#### What to do
Starting with the line that contains "What Blender Python" and stopping after the line that contains "S.camera = cam", output every line exactly as it stands.
─── Provided data
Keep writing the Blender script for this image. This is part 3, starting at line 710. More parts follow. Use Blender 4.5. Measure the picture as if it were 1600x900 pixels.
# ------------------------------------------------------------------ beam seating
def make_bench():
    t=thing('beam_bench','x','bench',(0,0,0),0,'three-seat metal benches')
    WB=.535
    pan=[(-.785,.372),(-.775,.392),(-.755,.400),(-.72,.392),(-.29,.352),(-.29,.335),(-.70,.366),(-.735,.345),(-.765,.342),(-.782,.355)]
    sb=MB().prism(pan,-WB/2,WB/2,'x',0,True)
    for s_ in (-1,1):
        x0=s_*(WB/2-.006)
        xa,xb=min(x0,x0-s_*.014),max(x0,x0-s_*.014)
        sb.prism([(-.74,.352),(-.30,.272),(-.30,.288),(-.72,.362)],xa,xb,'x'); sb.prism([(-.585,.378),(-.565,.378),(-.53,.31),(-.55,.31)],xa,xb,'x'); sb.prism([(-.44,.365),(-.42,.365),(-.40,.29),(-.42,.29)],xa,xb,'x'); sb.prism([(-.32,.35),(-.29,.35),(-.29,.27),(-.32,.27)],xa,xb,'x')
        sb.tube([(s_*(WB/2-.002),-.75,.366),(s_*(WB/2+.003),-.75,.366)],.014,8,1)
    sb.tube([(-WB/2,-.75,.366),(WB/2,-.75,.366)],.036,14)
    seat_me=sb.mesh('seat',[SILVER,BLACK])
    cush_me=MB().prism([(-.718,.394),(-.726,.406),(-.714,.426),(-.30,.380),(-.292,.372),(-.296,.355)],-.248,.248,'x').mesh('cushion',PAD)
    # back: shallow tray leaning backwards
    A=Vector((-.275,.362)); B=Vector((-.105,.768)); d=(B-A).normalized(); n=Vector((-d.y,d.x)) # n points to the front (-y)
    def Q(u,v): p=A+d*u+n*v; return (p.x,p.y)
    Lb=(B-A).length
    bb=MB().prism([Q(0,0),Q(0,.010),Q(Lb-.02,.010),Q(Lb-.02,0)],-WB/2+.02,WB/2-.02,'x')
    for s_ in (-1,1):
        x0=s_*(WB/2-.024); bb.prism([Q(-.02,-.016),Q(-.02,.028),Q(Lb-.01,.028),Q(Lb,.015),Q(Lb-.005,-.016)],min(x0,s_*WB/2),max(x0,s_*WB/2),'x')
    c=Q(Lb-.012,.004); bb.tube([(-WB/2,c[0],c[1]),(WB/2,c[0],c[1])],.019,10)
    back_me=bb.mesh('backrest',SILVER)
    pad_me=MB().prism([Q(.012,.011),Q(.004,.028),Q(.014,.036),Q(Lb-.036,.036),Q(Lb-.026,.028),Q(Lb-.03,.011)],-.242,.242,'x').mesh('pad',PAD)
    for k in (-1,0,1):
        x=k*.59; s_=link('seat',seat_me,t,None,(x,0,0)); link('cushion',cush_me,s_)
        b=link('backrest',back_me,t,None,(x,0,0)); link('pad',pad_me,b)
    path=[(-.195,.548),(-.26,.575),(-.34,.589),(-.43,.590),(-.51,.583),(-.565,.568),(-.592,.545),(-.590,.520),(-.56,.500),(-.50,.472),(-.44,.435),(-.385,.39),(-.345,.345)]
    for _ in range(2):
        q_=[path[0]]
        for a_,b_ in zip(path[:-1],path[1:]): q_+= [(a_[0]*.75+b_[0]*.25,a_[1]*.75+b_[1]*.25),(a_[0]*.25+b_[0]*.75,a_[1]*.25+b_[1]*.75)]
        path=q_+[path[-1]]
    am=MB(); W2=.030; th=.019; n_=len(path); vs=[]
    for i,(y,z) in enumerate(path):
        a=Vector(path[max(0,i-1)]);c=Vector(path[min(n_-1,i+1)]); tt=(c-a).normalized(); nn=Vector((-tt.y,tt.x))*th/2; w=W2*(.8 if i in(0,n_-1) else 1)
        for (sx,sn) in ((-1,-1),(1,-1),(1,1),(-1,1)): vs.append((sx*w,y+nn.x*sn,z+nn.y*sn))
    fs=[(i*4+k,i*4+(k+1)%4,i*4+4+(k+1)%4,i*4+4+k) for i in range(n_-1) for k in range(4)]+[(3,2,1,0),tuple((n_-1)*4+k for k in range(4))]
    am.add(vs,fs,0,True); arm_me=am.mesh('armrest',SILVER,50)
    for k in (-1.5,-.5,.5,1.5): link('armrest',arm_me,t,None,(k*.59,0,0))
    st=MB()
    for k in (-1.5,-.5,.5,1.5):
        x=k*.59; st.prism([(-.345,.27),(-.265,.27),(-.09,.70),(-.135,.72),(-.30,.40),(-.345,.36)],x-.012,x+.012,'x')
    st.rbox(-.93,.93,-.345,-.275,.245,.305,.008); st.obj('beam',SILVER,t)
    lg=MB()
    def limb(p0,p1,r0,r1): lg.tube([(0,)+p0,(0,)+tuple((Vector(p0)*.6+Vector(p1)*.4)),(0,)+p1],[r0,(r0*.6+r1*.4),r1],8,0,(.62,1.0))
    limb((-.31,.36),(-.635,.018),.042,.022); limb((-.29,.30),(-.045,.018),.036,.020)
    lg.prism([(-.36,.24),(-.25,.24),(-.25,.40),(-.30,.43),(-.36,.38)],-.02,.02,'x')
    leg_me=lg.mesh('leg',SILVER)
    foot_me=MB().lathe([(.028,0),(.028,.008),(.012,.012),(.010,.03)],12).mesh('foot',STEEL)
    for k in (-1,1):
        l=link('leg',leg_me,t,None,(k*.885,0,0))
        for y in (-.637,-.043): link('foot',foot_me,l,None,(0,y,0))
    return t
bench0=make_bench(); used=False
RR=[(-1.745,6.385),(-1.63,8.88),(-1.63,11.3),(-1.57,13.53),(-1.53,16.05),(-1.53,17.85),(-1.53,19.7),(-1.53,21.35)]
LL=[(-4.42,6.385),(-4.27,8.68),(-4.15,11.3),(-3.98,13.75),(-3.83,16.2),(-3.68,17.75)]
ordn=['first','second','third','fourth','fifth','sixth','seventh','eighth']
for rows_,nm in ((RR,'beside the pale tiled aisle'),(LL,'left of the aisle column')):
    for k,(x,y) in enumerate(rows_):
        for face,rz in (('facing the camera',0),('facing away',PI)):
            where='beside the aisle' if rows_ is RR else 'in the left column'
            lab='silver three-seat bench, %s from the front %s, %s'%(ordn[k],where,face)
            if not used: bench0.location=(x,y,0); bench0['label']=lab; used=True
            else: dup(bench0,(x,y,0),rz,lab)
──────
─── Provided data
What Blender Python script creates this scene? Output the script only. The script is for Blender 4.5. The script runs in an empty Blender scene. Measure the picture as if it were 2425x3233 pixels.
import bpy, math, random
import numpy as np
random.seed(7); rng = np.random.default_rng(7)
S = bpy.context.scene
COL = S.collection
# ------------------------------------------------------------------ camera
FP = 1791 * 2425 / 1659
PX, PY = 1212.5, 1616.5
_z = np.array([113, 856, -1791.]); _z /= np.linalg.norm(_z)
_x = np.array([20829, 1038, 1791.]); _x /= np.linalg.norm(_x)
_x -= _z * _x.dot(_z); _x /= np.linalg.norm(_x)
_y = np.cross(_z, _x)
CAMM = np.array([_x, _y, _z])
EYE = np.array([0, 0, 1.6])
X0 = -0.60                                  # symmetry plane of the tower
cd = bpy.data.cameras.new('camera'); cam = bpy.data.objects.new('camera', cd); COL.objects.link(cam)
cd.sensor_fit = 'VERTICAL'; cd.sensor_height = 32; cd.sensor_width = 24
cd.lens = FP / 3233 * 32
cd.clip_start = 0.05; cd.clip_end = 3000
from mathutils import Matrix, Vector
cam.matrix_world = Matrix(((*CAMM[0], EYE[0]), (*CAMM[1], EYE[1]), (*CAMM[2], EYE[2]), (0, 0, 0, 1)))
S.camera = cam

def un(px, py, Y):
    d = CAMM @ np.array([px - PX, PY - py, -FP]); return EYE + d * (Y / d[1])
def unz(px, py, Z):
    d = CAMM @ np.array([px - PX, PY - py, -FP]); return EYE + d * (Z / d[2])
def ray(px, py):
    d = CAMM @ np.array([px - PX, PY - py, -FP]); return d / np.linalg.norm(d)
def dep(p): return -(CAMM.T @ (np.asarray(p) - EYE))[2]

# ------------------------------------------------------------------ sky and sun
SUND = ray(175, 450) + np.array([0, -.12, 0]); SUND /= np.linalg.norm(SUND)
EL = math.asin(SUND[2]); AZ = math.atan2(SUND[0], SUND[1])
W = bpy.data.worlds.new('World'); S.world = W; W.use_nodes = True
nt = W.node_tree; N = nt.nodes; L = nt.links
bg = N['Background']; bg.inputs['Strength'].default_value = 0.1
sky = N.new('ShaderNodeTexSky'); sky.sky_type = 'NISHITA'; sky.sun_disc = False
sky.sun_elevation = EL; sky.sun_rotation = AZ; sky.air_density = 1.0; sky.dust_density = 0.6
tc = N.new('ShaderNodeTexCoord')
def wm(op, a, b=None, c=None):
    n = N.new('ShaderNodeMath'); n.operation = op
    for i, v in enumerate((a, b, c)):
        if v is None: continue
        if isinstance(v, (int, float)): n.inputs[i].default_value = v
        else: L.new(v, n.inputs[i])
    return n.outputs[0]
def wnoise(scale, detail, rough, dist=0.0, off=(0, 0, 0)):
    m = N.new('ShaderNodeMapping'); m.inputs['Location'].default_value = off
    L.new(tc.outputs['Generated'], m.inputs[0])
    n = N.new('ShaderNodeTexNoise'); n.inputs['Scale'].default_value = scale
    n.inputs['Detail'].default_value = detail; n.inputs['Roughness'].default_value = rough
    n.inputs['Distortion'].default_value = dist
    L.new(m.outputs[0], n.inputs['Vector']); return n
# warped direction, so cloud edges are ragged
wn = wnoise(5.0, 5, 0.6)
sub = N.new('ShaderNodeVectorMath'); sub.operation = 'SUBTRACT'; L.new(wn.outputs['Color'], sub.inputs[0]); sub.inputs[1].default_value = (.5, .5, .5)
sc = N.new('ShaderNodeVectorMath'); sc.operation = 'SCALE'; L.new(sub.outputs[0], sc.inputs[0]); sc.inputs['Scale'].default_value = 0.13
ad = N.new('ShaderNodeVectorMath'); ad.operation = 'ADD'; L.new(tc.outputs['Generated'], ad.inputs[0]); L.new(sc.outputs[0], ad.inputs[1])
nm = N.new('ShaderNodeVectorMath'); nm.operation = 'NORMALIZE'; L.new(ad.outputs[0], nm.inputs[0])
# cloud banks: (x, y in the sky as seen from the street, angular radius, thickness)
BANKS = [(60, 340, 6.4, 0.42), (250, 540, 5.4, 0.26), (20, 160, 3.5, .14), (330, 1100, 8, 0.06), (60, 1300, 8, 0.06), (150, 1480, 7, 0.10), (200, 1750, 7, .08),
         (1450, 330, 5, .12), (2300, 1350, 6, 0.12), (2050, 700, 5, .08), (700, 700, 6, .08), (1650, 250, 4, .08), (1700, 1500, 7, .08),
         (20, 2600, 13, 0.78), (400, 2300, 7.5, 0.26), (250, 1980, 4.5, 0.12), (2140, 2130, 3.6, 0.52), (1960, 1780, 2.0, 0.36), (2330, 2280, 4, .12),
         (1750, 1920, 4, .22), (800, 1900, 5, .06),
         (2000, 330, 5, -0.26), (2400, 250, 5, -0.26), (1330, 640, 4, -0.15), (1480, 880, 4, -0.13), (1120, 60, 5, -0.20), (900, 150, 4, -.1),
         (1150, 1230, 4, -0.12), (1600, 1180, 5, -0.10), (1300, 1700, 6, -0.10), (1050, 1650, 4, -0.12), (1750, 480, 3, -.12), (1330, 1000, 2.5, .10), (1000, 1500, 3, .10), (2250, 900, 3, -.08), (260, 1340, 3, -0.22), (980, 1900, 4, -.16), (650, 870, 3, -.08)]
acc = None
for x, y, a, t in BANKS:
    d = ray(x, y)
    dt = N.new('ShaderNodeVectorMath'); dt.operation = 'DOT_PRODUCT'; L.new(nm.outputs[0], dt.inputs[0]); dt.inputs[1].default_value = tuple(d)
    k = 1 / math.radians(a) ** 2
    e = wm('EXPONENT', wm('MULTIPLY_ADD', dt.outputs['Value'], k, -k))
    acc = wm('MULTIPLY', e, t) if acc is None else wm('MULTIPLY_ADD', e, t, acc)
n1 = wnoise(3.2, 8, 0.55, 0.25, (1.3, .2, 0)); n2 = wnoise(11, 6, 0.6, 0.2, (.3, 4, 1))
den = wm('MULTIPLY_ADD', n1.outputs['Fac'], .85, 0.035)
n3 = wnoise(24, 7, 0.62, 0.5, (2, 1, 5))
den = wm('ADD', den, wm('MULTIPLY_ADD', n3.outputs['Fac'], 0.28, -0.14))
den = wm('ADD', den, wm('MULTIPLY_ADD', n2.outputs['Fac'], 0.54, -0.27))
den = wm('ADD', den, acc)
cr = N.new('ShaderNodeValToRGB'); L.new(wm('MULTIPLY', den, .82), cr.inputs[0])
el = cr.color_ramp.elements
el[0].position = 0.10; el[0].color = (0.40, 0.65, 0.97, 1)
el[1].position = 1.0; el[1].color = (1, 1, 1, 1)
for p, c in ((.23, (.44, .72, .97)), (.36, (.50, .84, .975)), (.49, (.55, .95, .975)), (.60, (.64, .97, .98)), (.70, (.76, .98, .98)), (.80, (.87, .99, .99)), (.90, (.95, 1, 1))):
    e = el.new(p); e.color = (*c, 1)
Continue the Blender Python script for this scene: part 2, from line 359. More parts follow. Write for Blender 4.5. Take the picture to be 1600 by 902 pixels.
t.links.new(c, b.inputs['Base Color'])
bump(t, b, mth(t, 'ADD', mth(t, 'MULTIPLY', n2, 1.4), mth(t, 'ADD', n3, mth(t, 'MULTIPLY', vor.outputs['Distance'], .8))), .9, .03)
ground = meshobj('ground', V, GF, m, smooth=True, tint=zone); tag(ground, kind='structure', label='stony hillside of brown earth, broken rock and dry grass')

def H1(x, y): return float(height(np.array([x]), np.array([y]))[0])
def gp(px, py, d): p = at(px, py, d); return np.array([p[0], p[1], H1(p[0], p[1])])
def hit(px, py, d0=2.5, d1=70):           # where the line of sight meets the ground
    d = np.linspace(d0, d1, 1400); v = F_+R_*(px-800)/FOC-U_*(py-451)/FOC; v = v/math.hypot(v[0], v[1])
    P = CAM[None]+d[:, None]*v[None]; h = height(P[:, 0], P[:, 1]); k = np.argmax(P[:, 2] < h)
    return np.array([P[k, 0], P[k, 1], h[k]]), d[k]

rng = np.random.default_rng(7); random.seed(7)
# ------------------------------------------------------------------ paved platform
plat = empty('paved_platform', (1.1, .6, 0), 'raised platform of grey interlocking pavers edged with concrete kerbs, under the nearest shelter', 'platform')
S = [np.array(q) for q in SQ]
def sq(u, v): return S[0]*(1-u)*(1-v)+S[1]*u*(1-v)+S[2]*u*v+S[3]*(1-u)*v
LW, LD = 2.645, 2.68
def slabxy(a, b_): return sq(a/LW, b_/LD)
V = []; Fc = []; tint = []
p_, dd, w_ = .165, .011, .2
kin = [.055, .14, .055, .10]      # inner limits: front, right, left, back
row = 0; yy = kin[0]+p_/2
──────
─── Provided data
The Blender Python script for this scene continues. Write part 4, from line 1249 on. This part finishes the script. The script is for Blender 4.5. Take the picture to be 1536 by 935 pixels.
──────
#### Exercise solution
What Blender Python script creates this scene? Output the script only. The script is for Blender 4.5. The script runs in an empty Blender scene. Measure the picture as if it were 2425x3233 pixels.
import bpy, math, random
import numpy as np
random.seed(7); rng = np.random.default_rng(7)
S = bpy.context.scene
COL = S.collection
# ------------------------------------------------------------------ camera
FP = 1791 * 2425 / 1659
PX, PY = 1212.5, 1616.5
_z = np.array([113, 856, -1791.]); _z /= np.linalg.norm(_z)
_x = np.array([20829, 1038, 1791.]); _x /= np.linalg.norm(_x)
_x -= _z * _x.dot(_z); _x /= np.linalg.norm(_x)
_y = np.cross(_z, _x)
CAMM = np.array([_x, _y, _z])
EYE = np.array([0, 0, 1.6])
X0 = -0.60                                  # symmetry plane of the tower
cd = bpy.data.cameras.new('camera'); cam = bpy.data.objects.new('camera', cd); COL.objects.link(cam)
cd.sensor_fit = 'VERTICAL'; cd.sensor_height = 32; cd.sensor_width = 24
cd.lens = FP / 3233 * 32
cd.clip_start = 0.05; cd.clip_end = 3000
from mathutils import Matrix, Vector
cam.matrix_world = Matrix(((*CAMM[0], EYE[0]), (*CAMM[1], EYE[1]), (*CAMM[2], EYE[2]), (0, 0, 0, 1)))
S.camera = cam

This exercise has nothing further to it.